The first line of the proposed Chapter IX states:

‘In recognition of Aboriginal and Torres Strait Islander peoples as the First Peoples of Australia’.

That is the extent of the ‘recognition’. One line.

The rest of the Chapter, three subsections, deals with the Voice. Subsection 129(1) creates the Voice, subsection 129(2) states the function of the Voice (to make representations to Parliament and the Executive about matters relevant to Indigenous Australians), and subsection 129(3) grants powers to the Parliament to make laws about the Voice, although such powers are ‘subject to this constitution’, meaning ultimately subject to the views of the High Court of Australia.

So, the vast majority of the proposed change is devoted to establishing and empowering the Voice. Yet the question that will be put to voters does not reflect this. There is no mention of the Voice making ‘representations’; that these representations can be made on any matter relating to Indigenous people (which in effect means any matter whatsoever); and no mention of the powers of the elected parliament to define the scope and powers of the Voice being subordinate to the High Court.
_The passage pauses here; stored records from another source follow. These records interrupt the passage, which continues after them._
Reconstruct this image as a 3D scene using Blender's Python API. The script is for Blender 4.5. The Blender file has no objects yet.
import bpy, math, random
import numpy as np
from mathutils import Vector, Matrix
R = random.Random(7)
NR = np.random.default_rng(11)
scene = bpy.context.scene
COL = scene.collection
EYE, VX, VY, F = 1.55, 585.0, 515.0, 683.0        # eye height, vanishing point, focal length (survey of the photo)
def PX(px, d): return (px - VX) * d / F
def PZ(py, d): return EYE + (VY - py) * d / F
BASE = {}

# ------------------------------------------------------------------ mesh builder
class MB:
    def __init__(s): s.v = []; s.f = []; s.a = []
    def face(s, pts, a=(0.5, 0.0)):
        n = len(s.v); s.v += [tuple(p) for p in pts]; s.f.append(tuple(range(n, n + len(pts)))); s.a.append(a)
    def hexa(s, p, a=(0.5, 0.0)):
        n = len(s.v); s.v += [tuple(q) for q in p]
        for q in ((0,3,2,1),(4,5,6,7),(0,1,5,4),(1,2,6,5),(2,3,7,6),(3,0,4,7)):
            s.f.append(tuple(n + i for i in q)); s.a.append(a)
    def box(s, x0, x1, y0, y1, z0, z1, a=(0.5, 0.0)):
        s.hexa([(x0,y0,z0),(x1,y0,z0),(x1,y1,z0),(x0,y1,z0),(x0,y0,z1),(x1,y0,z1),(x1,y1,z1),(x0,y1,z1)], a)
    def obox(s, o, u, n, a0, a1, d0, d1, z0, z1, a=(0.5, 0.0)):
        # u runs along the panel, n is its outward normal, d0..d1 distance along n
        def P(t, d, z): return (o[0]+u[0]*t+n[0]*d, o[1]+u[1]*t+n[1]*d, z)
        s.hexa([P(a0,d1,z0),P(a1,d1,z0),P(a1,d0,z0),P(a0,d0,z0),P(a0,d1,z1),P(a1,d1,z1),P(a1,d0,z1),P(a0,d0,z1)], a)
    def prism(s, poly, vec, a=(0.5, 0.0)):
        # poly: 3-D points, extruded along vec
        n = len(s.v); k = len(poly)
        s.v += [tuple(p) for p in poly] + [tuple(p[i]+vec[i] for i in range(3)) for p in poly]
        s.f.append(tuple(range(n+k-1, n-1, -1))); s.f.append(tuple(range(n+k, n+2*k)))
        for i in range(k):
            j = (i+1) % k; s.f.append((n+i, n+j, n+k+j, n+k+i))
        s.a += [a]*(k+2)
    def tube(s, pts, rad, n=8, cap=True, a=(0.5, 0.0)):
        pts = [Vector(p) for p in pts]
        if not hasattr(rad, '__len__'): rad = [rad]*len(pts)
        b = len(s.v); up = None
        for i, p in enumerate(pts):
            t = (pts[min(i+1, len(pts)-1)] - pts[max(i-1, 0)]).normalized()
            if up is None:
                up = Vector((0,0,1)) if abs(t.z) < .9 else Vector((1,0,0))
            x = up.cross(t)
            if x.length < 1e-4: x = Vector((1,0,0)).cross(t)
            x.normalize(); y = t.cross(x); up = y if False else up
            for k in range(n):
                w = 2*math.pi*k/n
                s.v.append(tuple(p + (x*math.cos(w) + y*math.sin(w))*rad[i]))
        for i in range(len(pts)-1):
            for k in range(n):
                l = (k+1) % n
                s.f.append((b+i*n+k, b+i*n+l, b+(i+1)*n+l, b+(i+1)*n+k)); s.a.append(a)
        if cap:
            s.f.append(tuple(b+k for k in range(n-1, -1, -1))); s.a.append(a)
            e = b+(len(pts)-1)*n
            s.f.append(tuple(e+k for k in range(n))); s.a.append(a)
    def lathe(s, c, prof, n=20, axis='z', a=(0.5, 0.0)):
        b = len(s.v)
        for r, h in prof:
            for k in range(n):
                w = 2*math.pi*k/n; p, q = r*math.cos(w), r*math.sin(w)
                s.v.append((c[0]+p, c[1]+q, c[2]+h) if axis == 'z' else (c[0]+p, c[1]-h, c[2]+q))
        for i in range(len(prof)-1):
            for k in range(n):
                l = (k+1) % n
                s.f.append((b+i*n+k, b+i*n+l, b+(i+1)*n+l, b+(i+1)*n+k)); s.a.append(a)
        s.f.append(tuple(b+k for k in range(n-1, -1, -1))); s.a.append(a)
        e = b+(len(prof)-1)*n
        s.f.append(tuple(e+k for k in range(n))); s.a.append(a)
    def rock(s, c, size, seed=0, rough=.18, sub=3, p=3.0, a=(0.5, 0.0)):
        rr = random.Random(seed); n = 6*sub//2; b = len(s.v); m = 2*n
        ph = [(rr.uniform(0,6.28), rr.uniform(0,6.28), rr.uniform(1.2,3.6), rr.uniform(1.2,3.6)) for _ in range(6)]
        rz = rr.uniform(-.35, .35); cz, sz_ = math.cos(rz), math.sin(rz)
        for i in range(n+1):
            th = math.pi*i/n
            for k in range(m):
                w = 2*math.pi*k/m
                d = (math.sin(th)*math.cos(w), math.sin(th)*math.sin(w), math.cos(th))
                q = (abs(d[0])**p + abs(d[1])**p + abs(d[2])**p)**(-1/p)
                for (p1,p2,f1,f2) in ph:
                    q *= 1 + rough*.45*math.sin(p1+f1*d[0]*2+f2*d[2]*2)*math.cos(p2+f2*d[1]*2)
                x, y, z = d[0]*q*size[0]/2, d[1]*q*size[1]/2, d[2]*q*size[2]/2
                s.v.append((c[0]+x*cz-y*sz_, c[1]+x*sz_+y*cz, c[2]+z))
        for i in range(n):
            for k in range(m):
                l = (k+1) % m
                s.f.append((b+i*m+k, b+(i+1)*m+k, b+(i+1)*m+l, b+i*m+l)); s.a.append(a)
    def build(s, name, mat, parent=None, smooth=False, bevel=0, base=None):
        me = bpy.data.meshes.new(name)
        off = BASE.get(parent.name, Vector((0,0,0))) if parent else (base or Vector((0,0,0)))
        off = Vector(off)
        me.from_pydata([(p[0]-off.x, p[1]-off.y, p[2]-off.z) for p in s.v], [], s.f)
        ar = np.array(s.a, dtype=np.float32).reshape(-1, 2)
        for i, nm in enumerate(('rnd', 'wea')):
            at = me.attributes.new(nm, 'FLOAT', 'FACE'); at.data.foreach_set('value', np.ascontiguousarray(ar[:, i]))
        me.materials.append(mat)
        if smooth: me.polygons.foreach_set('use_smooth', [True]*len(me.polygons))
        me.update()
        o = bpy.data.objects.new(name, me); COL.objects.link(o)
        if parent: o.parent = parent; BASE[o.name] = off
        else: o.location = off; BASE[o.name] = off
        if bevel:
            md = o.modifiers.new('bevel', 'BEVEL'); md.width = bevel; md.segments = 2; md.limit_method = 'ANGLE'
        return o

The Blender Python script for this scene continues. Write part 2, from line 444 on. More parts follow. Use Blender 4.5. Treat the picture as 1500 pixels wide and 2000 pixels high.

For these reasons, Mr Wood believes that the question ‘misleads and misinforms’ voters, is ‘seriously deficient’ and leaves the referendum open to legal challenge in the High Court. Mr Wood believes that the provision of the Constitution dealing with referendums, section 128, requires that the referendum process must allow voters to ‘exercise a free and fair choice’ and that this requires that the referendum question must accurately reflect the proposed change.

Mr Wood’s advice also found that the unfair referendum process, including unequal funding arrangements, unfair tax concessions for the ‘Yes’ case, and the absence of a constitutional convention, also places in doubt whether a ‘free and informed choice’ can be made by the Australian people at the referendum.

To this list of procedural shortcomings must now be added the Australian Electoral Commission’s confirmation that despite the legislation governing referendums requiring answers to be ‘Yes’ or ‘No’, it will accept a tick as a yes vote, but crosses will be deemed invalid. This could have real consequences in a close referendum.

At the 1999 referendum on Australia becoming a republic, nearly one per cent of votes were deemed ‘informal’ (0.86 per cent for the republic vote and 0.95 per cent for the preamble question). If a tick is a valid yes vote, then it is reasonable to assume that many or even the vast majority of these informal votes were actually no votes using a cross.

About 18 million Australians are enrolled or eligible to enrol to vote. One per cent of voters casting an informal ‘No’ vote is 180,000 votes – enough to swing the result in a close contest.

Many proponents of the Voice denounce as fearmongering any claim that enshrining a race-based advisory body in the Constitution will create a ‘lawyers’ picnic’. But this scheme is mired in legal controversy before it has even started. If the Voice succeeds at the referendum, the safe bet is things will get much worse in the future.